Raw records
--------------------------------
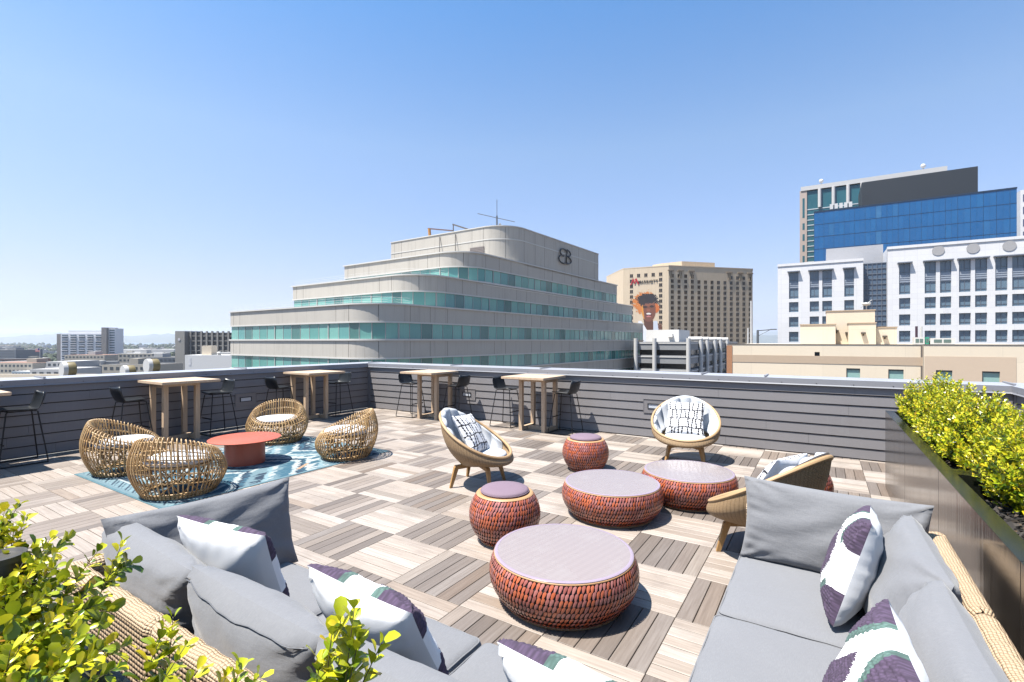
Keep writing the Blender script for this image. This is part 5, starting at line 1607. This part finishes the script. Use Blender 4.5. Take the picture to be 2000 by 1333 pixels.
# poles between the hotel and the white office
for (p, q0, q1, y, nm, lb) in ((1467, 588, 672, 75, 'mast', 'tall thin white mast in front of the hotel'), (1461, 641, 672, 76, 'mast', 'short grey mast beside the tall white one')):
    x = on_y(p, y); t = thing('mast', lb, 'mast', (x, y, z_at(q1, x, y) - 6)); m = MB(); m.tube([(0, 0, 0), (0, 0, z_at(q0, x, y) - z_at(q1, x, y) + 6)], [.16, .10], 8); m.build('pole', plain('white_pole', (.6, .6, .6), .5), t); m = MB(); m.box(-.3, .3, -.3, .3, 0, .25); m.build('foot', m_joint, t)
x = on_y(1480, 80); t = thing('street_lamp', 'grey lamp post with a long arm right of the hotel', 'street lamp', (x, 80, z_at(680, x, 80) - 8), .3)
hz_ = z_at(645, x, 80) - z_at(680, x, 80) + 8
m = MB(); m.tube([(0, 0, 0), (0, 0, hz_)], .16, 8); m.build('pole', m_mast, t); m = MB(); m.tube([(0, 0, hz_ - .1), (2.3, 0, hz_ + .1)], .07, 6); m.tube([(0, 0, hz_ - .9), (1.6, 0, hz_)], .04, 5); m.build('arm', m_mast, t); m = MB(); m.box(1.7, 2.5, -.15, .15, hz_, hz_ + .15); m.build('lamp', m_mast, t)
# ---------------------------------------------------------------- far city on the left
def place(px, d): l = ray(px)*d; return from_ld(l, d)
YAW = TH
def cam_thing(name, label, cat, px, d, group=None, rot=0.0):
    x, y = place(px, d); return thing(name, label, cat, (x, y, GZ), YAW + rot, group)   # x: across the view, y: away
def H(py, d): return EYE - (py - CY)*d/FPX - GZ
def W(p0, p1, d): return (p1 - p0)*d/FPX
m_apt = plain('pale_apartment_wall', (.60, .60, .61), .7, var=.04, vscale=.05); m_aptb = plain('taupe_apartment_wall', (.30, .27, .25), .7); m_aptg = rand_mat('apartment_glass', [(0, (.06, .09, .13)), (.6, (.12, .17, .22)), (1, (.20, .27, .33))], .2, var=.05)
d = 640.0
t = cam_thing('apartment_tower', 'pale grey balconied apartment tower far beyond the left parapet', 'apartment tower', 160, d, rot=.14)
w = W(112, 186, d); h = H(652, d); hs = H(640, d)
m = MB(); m.box(-w/2, w/2, 0, 22, 0, h); m.build('wall', m_apt, t)
m = MB(); m.box(w/2, w/2 + W(0, 9, d), -3, 20, 0, hs); m.build('lift_shaft', m_aptb, t)
m = MB(); m.box(w/2 + W(0, 9, d), w/2 + W(0, 21, d), 1, 18, 0, hs - 1); m.build('wall', m_apt, t)
m = MB(); m.box(-w/2 - 6, -w/2, 2, 20, 0, h - .5); m.build('end_wall', m_aptb, t)
m = MB(); m.box(-w/2 + 6, w/2 - 4, 4, 18, h, h + 4); m.build('roof_house', m_apt, t)
for c in range(5):
    xc_ = -w/2 + w*(c + .5)/5
    for r_ in range(15):
        m = MB(); z = h - 3.4 - r_*3.05
        m.box(xc_ - w*.072, xc_ + w*.072, -.1, -.01, z, z + 1.9); o = m.build('window', m_aptg, t)
        if (r_ + c) % 2 == 0 or c in (1, 3):
            m = MB(); m.box(xc_ - w*.075, xc_ + w*.075, -1.6, -.11, z - .5, z + .15); m.build('balcony', m_apt, o)
for r_ in range(14):
    m = MB(); z = hs - 4.5 - r_*3.3; xo = w/2 + W(0, 11, d); m.box(xo, xo + W(0, 9, d), .8, .99, z, z + 1.9); m.build('window', m_aptg, t)
d = 330.0
t = cam_thing('concrete_tower', 'grey concrete slab block with a clock face, left of the stepped office', 'building', 401, d, rot=-.10)
m_cg = plain('aged_grey_concrete', (.30, .285, .26), .8, var=.12, vscale=.2)
w = W(357, 470, d); h = H(650, d)
m = MB(); m.box(-w/2, -w/2 + W(0, 20, d), -3, 14, 0, h + 1.0); m.build('stair_tower', m_cg, t)
m = MB(); m.box(-w/2 + W(0, 20, d), w/2 + 8, 1, 16, 0, h); m.build('wall', plain('dark_facade', (.06, .06, .06), .5, var=.4, vscale=.4), t)
for k in range(9):
    m = MB(); x = -w/2 + W(0, 20, d) + 1 + k*3.9; m.box(x, x + 1.2, .2, 1, 0, h + 1); m.build('fin', m_cg, t)
for k in range(8):
    m = MB(); m.box(-w/2 + W(0, 20, d), w/2 + 8, .5, .99, h - 2.6 - k*3.3, h - 2.0 - k*3.3); m.build('sill', m_cg, t)
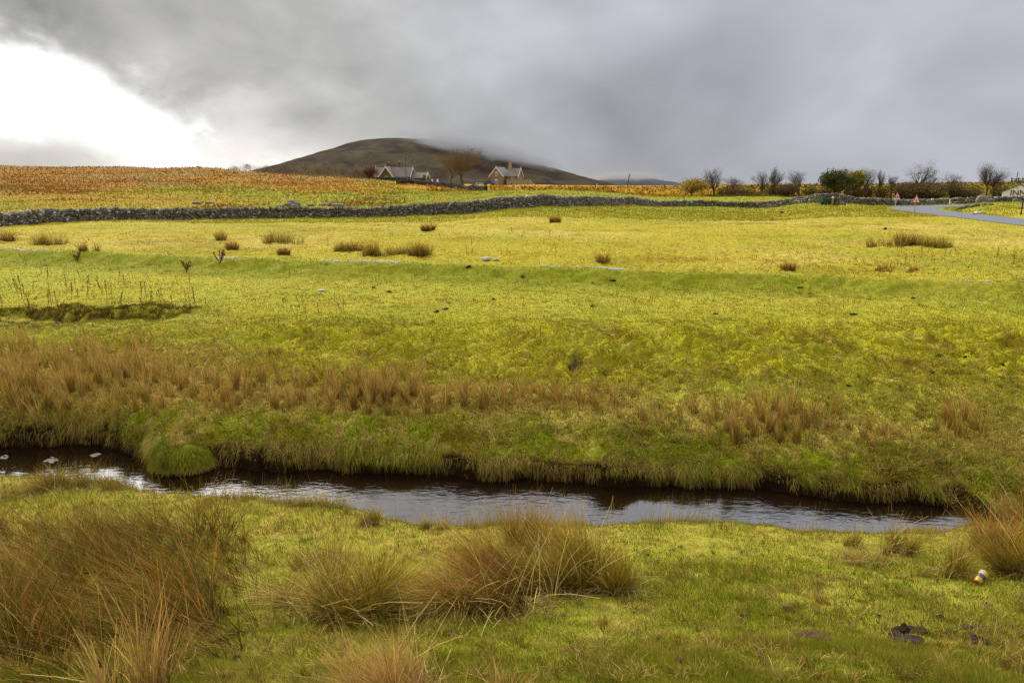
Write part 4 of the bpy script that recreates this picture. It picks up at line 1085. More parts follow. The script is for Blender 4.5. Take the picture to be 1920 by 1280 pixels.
# ---------------------------------------------------------------- boulders
def boulder(px, py, w, h, label, name='boulder', Y=None, col=(.33,.32,.29), seed=0, d=None):
    x, y, z = G(px, py) if Y is None else onY(px, Y)
    import bmesh
    bm = bmesh.new(); bmesh.ops.create_icosphere(bm, subdivisions=3, radius=1)
    me = D.meshes.new(name)
    V = np.array([v.co[:] for v in bm.verts])
    n = 1 + .22 * fbm(V[:, 0] * 1.3 + seed * 5, V[:, 1] * 1.3 + V[:, 2] * 1.7, 3, seed); V = V * n[:, None]
    V = np.sign(V) * np.abs(V) ** .8
    for v, c in zip(bm.verts, V): v.co = c * (w / 2, (d or w * .7) / 2, h / 2) + np.array((0, 0, h * .36))
    bm.to_mesh(me); bm.free(); me.materials.append(M_ROCK if sum(col) > .6 else M_DROCK)
    o = D.objects.new(name, me); COL.objects.link(o); o.location = (x, y, z); tag(o, label, 'rock'); return o
M_ROCK = simple('grey_rock', (.26,.24,.20), var=.3, scale=3, bump=.5)
M_DROCK = simple('dark_rock', (.16,.15,.13), var=.2, scale=3, bump=.5)
boulder(1838, 384, 1.5, 1.35, 'large rounded grey boulder against the wall beside the white post', Y=92, seed=1)
boulder(1853, 384, 1.1, .7, 'lower grey boulder just right of the large rounded one', Y=93, seed=2)
boulder(1833, 401, .62, .30, 'white limestone lump lying on the grass bank above the road', seed=3, col=(.6,.6,.6)).data.materials[0] = simple('white_rock', (.8,.78,.72), var=.1)
boulder(1826, 403, .4, .18, 'small pale stone touching the left end of the white limestone lump', seed=4)
boulder(1845, 401, .3, .15, 'small grey stone right of the white limestone lump', seed=5)
boulder(1901, 380, .6, .6, 'tilted pale stone leaning on the wall left of the white inn', Y=94, seed=6)
for i, (px, py, w, h) in enumerate([(1803,392,1.6,.6),(1812,390,1.4,.7),(1822,389,1.2,.5),(1831,387,1.3,.6),(1845,385,1.2,.45),(1795,394,1.2,.4),(1857,384.5,1.2,.4)]):
    o = boulder(px, py, w * .45, h * .55, 'dark stone in the broken row of rocks across the mound beside the road', seed=10 + i, col=(.1,.1,.1)); o['group'] = 'stones in the row on the mound'
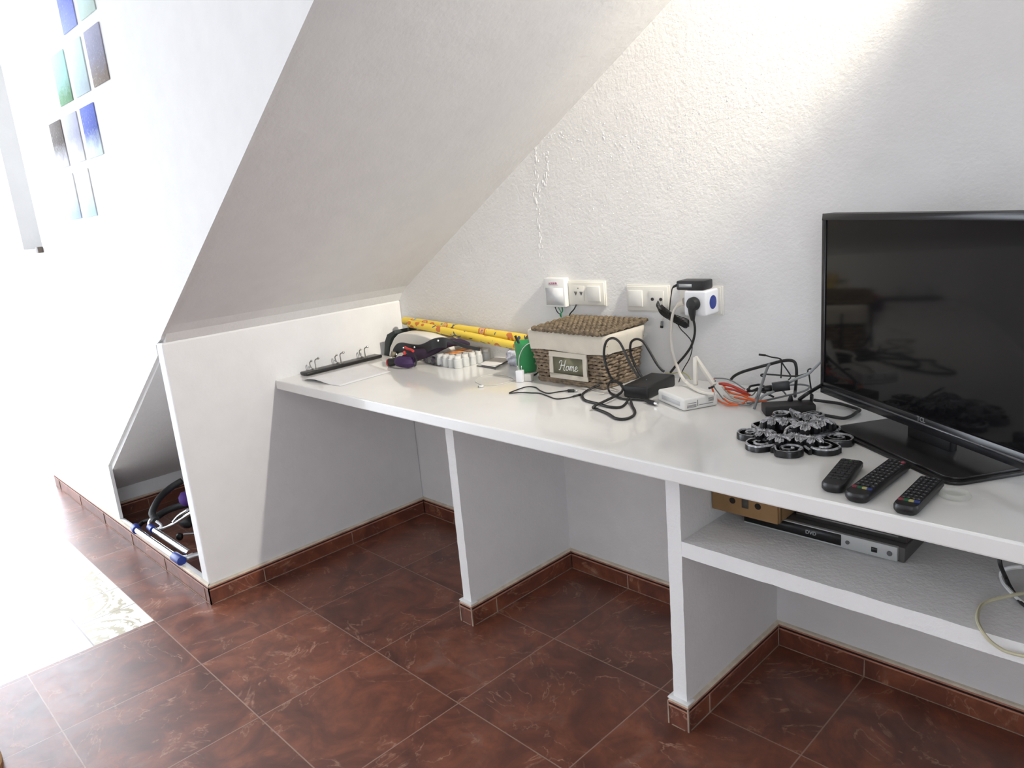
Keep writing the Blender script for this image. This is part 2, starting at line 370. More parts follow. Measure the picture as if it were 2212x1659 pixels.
# ================================================================== DESK
b = MB(); b.box(-.0102, -.597, .7147, 3.599, .0098, H); b.box(.02, .0098, .7147, 3.599, .0098, H)
v = [(-.0102, -.597), (3.599, -.597), (3.599, wy(3.599) - .0005), (0, .0095), (-.0102, .0095)]
b = MB(); b.prism(v, .7147, H)
wt = tag(b.build('worktop', MTOP, bevel=.004, smooth=False), 'long glossy white worktop running along the wall under the stairs', 'worktop')
def divider(x0, x1, yfr, label):
    t = thing('desk_divider', label, 'divider', ((x0 + x1) / 2, -.2, 0))
    b = MB(); n = 26; pts = []
    for i in range(n + 1):                   # slightly uneven plaster edge
        z = .7147 * i / n; j = random.uniform(-.0007, .0007) if 0 < i < n else 0; j2 = random.uniform(-.0007, .0007) if 0 < i < n else 0
        pts.append((z, j, j2))
    vs = []
    for z, j, j2 in pts: vs += [(x0 + j, yfr + abs(j2), z), (x1 + j2, yfr + abs(j), z), (x1, .01, z), (x0, .01, z)]
    fs = [(3, 2, 1, 0), tuple(4 * n + k for k in range(4))]
    for i in range(n):
        for k in range(4): fs.append((4 * i + k, 4 * i + (k + 1) % 4, 4 * i + 4 + (k + 1) % 4, 4 * i + 4 + k))
    b.add(vs, fs); b.build('panel', MW, t, bevel=0.0)
    skirt('skirting', [((x0, .01), (x0, yfr), -1, 0, -1, 1), ((x0, yfr), (x1, yfr), 0, -1, 1, 1), ((x1, yfr), (x1, .01), 1, 0, 1, -1)], t)
    c = MB(); c.box(x0 - .011, yfr - .011, .0735, x1 + .011, yfr + .02, .0775); c.build('plaster_ledge', MW, t, bevel=.001)
    return t
divider(X1 - .047, X1 - .01, f_, 'white plaster divider under the desk, left one, nearer the stairs')
divider(X2 - .048, X2 - .01, g_, 'white plaster divider under the desk, right one, carrying the shelf end')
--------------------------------
▶ AIM OF THE EXERCISE:
Your answer should consist only of the lines from the one with "were 2212x1659 pixels." through the end of the data above, reproduced exactly.

▶ ANSWER TO THE PROBLEM:
Keep writing the Blender script for this image. This is part 2, starting at line 370. More parts follow. Measure the picture as if it were 2212x1659 pixels.
# ================================================================== DESK
b = MB(); b.box(-.0102, -.597, .7147, 3.599, .0098, H); b.box(.02, .0098, .7147, 3.599, .0098, H)
v = [(-.0102, -.597), (3.599, -.597), (3.599, wy(3.599) - .0005), (0, .0095), (-.0102, .0095)]
b = MB(); b.prism(v, .7147, H)
wt = tag(b.build('worktop', MTOP, bevel=.004, smooth=False), 'long glossy white worktop running along the wall under the stairs', 'worktop')
def divider(x0, x1, yfr, label):
    t = thing('desk_divider', label, 'divider', ((x0 + x1) / 2, -.2, 0))
    b = MB(); n = 26; pts = []
    for i in range(n + 1):                   # slightly uneven plaster edge
        z = .7147 * i / n; j = random.uniform(-.0007, .0007) if 0 < i < n else 0; j2 = random.uniform(-.0007, .0007) if 0 < i < n else 0
        pts.append((z, j, j2))
    vs = []
    for z, j, j2 in pts: vs += [(x0 + j, yfr + abs(j2), z), (x1 + j2, yfr + abs(j), z), (x1, .01, z), (x0, .01, z)]
    fs = [(3, 2, 1, 0), tuple(4 * n + k for k in range(4))]
    for i in range(n):
        for k in range(4): fs.append((4 * i + k, 4 * i + (k + 1) % 4, 4 * i + 4 + (k + 1) % 4, 4 * i + 4 + k))
    b.add(vs, fs); b.build('panel', MW, t, bevel=0.0)
    skirt('skirting', [((x0, .01), (x0, yfr), -1, 0, -1, 1), ((x0, yfr), (x1, yfr), 0, -1, 1, 1), ((x1, yfr), (x1, .01), 1, 0, 1, -1)], t)
    c = MB(); c.box(x0 - .011, yfr - .011, .0735, x1 + .011, yfr + .02, .0775); c.build('plaster_ledge', MW, t, bevel=.001)
    return t
divider(X1 - .047, X1 - .01, f_, 'white plaster divider under the desk, left one, nearer the stairs')
divider(X2 - .048, X2 - .01, g_, 'white plaster divider under the desk, right one, carrying the shelf end')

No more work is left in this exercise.